É tentador fazer esse tipo de julgamento, às vezes, com o propósito direto de execrar a condição atual. Mas estudando um pouco mais a história, pode se constatar tristemente que homens aparentemente afortunados de dotes morais, bafejados pela sorte e plenos de caráter não eram de todo assim. É claro que aqui não se quer falar mal dos avós, bisavós, tataravós e outros ascendentes de ninguém, Deus me livre de uma pretensão dessas. Mas, certas autoridades do passado podem ser tomadas como exemplo de pessoas cujas ações são, no mínimo, suspeitas de má conduta.
Poderia ser lembrado o rei inglês, Henrique VIII e suas damas de companhia. Aquele que se separou de Catarina de Aragão para casar com Ana Bolena, afrontando os interesses da Igreja, com o propósito de se apoderar dos bens dessa na Inglaterra. Ou, quem sabe, do papa Alexandre VI, aquele da bula inter coetera que dividiu o mundo em duas partes, uma para Espanha e outra para Portugal, favorecendo a Espanha que era o país onde nasceu. Tal divisão levou ao Tratado de Tordesilhas, e Alexandre VI seguiu com seus três filhos, Lucrécia, Juan e César Bórgias, lutando por acordos com nobres dos principados italianos que pudessem fortalecer a Igreja.
Os ditos fatos ruins do passado abundam. Guerras, mortes, assassinatos, assaltos sempre existiram. Igualmente boas coisas podem ser ditas dos homens antigos. Quem criticaria os grandes ícones da civilização ocidental. A Igreja mesmo, tantas vezes acusada de erros, verídicos ou imaginários, é rica em nomes de pessoas cujo desiderato altruístico enche de orgulho a espécie humana. Aurélio Agostinho, um dos que se apoiou em Paulo para sugerir que as mulheres não deveriam casar caso desejassem servir à Igreja, pois estariam divididas entre servir aos maridos e servir a Deus. Ele próprio, depois de convertido, abandonou a si mesmo e aceitou o trabalho na igreja de Hipona, pastoreando almas, dirigindo a diocese dessa cidade africana.
Olhando um pouco aquilo que até aqui só gravitou em torno da análise, ou seja, a sexualidade, os casamentos, já que foi citado Henrique VIII, os filhos de Alexandre VI e os conselhos de Agostinho, a quantas andavam os casamentos no passado?

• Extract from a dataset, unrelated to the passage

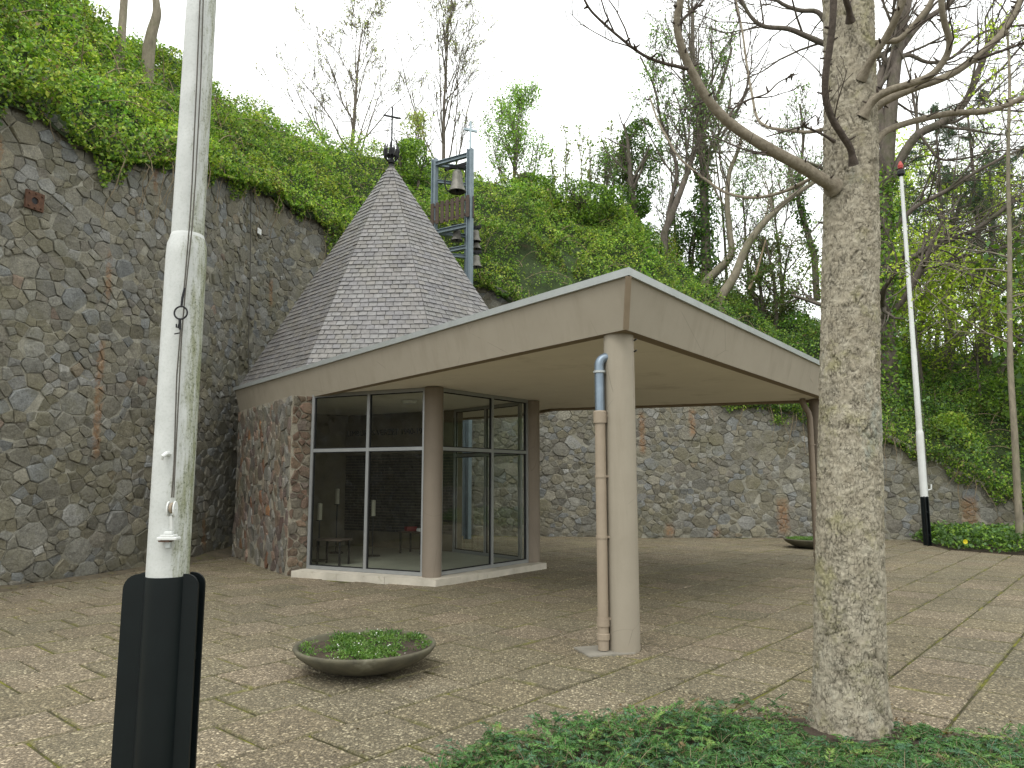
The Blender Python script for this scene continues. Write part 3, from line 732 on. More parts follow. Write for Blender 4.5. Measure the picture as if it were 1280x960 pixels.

Segundo nos informa Gilberto Freyre em “Casa grande & senzala” homens de 30, 40 anos e até mais, casavam com meninas de 13, 14 anos. As que passavam dos 15 e continuavam solteiras ficavam preocupadas, e seus pais também, já que era urgente encontrar um marido. Notórios casos de escapadelas dos maridos, visitas destes aos prostíbulos, eram despistados por mulheres submissas que fingiam nada saber. Em alguns casos, manter a comida para os filhos e o conforto do lar, dava a alguns homens a desculpa do “não te falta nada”. Educar a mulher na base da pancada poderia parecer atitude do macho consciente de seu papel de provedor do lar, quando, na verdade, quem deveria ser educado era ele próprio. Claro que não eram em todos os casamentos que isso ocorria, mas havendo alguns assim já serve de escândalo sobre a forma de tratamento dado à mãe dos filhos por esses senhores.
Se antigamente, dito por alguns como melhor, ocorria isso, ou antigamente, dito por alguns como pior ocorriam tais coisas, hoje há a Lei “Maria da Penha” escrita para coibir tais casos. É incrível que uma sociedade dita evoluída precise de uma lei que diga que é crime bater na esposa. É bom que exista essa lei, pois, como afirma Durkheim, é sinal positivo que a sociedade reconheça certas ações como crime.
A cada 5 minutos, 10 mulheres são agredidas por seus parceiros no Brasil. Então, já que não dá para voltar ao passado para mudá-lo, é preciso agir no presente, fazendo valer a lei e julgando com justiça. A aplicação da lei pode não evitar todos os casos, mas irá coibir um grande número deles. Se o passado está dado, não muda, cuidemos bem do presente, pois é com ele que se forma o futuro.